MB 10: If he did – what he means is that in a case where one has already said these words, and only then does he worry that he said the “Lema’an” after the “Uchtavtam” of the first paragraph, he does not have to go back – we assume that he said according to habit, and therefore said “Lema’an yirbu” after the “Uchtavtam” in the second paragraph. All the more so if one finds himself at any other point in the middle of a paragraph [and does not recall what he read up to this point], we assume that he said all of what was beforehand without skipping a verse or a word.

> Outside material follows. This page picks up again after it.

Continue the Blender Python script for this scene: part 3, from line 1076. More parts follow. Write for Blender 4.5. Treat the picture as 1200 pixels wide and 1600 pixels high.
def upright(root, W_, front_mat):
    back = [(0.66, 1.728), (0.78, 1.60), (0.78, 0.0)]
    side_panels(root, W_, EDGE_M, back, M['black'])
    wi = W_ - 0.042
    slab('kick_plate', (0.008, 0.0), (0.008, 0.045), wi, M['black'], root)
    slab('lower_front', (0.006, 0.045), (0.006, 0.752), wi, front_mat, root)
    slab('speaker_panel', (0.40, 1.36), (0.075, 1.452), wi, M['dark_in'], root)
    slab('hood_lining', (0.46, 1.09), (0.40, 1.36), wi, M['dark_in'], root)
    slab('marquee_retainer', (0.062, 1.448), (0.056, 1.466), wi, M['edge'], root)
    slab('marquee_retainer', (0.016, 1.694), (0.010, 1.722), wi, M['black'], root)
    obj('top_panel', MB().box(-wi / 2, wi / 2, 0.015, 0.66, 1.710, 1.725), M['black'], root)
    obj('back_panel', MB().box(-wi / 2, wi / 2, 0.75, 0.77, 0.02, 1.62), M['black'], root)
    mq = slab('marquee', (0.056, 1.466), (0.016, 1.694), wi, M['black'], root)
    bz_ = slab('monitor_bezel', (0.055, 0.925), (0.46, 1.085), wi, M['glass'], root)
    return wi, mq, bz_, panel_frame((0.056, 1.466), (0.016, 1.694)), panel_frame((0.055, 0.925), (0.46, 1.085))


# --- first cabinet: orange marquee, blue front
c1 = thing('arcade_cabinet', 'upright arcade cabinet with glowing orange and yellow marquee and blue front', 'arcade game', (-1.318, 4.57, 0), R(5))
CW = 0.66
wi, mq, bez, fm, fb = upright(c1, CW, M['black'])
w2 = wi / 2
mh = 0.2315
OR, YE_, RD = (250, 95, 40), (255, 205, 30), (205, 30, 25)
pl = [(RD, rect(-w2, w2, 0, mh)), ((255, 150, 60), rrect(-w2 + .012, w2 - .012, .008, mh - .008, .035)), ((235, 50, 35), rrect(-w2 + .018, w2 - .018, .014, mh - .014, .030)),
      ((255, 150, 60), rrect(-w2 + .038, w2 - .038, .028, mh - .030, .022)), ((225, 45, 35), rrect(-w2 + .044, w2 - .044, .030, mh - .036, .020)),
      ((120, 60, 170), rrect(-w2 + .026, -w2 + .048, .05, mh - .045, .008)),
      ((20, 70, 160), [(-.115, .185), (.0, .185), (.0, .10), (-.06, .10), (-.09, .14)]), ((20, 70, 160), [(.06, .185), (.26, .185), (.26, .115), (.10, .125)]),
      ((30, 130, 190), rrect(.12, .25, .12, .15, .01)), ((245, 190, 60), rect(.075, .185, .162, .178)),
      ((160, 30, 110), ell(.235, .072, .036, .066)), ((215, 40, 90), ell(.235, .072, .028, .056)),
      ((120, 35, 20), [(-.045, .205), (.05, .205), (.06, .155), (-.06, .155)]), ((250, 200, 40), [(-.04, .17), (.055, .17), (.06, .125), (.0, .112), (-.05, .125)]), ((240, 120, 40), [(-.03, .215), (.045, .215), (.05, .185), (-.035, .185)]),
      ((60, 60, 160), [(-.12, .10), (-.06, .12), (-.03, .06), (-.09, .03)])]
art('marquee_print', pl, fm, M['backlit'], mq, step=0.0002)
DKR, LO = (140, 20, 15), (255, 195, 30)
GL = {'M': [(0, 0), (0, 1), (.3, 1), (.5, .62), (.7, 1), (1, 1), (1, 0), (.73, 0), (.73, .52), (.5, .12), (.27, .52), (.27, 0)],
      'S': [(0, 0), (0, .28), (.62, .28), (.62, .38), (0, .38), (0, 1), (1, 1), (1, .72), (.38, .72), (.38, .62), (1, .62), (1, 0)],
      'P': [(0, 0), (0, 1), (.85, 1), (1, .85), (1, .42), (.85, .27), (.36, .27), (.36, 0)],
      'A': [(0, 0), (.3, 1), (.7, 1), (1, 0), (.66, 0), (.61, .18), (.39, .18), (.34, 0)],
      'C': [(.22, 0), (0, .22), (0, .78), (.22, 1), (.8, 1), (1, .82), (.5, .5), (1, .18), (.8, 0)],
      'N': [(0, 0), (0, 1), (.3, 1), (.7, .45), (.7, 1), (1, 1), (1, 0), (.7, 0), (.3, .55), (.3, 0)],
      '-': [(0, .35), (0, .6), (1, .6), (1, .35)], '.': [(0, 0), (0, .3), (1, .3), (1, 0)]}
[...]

MB 11: There is no need to go back – All this is if he is praying alone. However, if he is praying with a minyan and he sees that the chazan is at the “Uchtavtam” of the first paragraph or near it, he should go back to the “Uchtavtam” of the first paragraph, because we can see that he was mistaken and his continuation wasn’t correct. The same is true in the other direction: if his situation is such that he would ordinarily be required to go back to the first “Uchtavtam”, but he sees that the chazan is at or near the second “Uchtavtam”, he should also continue with “Lema’an yirbu”, since we assume that he read the second paragraph like the rest of the minyan. We will discuss the laws of one who accidentally changed a blessing from what our sages set down (which the Magen Avraham discusses in the name of the Ramba”m) G-d willing in siman 68 in the Mishna Berura, see there.